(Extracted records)
——————

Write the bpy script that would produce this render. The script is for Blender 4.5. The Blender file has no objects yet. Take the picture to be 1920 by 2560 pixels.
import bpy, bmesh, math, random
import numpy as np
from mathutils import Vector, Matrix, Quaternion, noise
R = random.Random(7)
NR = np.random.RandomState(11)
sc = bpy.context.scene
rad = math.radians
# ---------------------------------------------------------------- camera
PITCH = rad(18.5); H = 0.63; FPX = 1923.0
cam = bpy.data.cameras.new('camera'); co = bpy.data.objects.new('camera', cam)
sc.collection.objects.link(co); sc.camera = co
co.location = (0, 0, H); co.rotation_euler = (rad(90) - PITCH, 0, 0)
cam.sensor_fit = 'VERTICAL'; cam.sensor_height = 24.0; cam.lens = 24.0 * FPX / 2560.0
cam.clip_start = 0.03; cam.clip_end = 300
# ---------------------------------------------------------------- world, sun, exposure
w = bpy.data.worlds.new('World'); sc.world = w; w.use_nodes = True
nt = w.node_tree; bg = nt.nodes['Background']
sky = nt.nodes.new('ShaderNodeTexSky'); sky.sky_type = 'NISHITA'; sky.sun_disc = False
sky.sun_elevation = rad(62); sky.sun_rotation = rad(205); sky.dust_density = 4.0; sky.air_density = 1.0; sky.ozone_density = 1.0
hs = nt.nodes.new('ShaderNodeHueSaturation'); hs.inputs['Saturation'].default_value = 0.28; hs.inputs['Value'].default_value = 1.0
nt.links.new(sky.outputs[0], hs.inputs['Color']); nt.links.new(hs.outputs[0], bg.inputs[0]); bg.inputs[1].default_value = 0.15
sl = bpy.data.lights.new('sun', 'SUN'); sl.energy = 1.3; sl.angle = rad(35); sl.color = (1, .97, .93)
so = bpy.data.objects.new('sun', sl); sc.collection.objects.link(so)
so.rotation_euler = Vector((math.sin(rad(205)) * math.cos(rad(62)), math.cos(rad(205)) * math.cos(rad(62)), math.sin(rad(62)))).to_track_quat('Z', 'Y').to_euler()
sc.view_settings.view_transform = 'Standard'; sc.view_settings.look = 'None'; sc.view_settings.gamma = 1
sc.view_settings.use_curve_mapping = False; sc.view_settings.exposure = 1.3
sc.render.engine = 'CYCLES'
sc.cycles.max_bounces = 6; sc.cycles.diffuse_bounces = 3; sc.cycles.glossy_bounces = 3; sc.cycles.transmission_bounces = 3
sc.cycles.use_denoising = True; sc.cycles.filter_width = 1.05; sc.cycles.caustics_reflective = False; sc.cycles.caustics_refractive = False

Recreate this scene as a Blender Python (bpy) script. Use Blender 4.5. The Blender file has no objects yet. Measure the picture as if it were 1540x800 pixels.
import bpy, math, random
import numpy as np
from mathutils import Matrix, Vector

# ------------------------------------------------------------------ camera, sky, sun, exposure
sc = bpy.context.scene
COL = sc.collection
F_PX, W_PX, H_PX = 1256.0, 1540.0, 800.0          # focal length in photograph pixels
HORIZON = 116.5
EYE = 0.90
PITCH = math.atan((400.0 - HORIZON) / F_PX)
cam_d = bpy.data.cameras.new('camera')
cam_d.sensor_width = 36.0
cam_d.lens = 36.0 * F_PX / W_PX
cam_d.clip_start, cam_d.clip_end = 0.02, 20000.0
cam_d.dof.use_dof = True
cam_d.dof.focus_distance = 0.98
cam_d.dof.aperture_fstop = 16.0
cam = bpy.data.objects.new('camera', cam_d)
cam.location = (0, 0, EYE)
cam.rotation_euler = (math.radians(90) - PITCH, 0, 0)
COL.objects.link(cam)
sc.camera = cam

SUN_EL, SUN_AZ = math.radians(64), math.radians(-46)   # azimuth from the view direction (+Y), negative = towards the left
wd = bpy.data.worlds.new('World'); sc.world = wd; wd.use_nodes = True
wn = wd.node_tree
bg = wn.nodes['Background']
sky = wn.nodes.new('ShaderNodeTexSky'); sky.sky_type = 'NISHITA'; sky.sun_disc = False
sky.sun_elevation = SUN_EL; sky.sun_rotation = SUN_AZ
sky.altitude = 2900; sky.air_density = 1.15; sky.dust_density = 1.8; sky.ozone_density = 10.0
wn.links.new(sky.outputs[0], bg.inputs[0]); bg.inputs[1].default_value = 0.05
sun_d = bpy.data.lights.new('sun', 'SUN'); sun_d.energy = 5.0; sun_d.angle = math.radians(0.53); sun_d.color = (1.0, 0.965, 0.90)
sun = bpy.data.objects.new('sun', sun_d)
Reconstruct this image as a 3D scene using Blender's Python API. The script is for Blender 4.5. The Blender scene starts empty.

——————

What you have to do:
State the count of lines that contain the string "pixels". Nothing else is needed.

Answer for the task:
3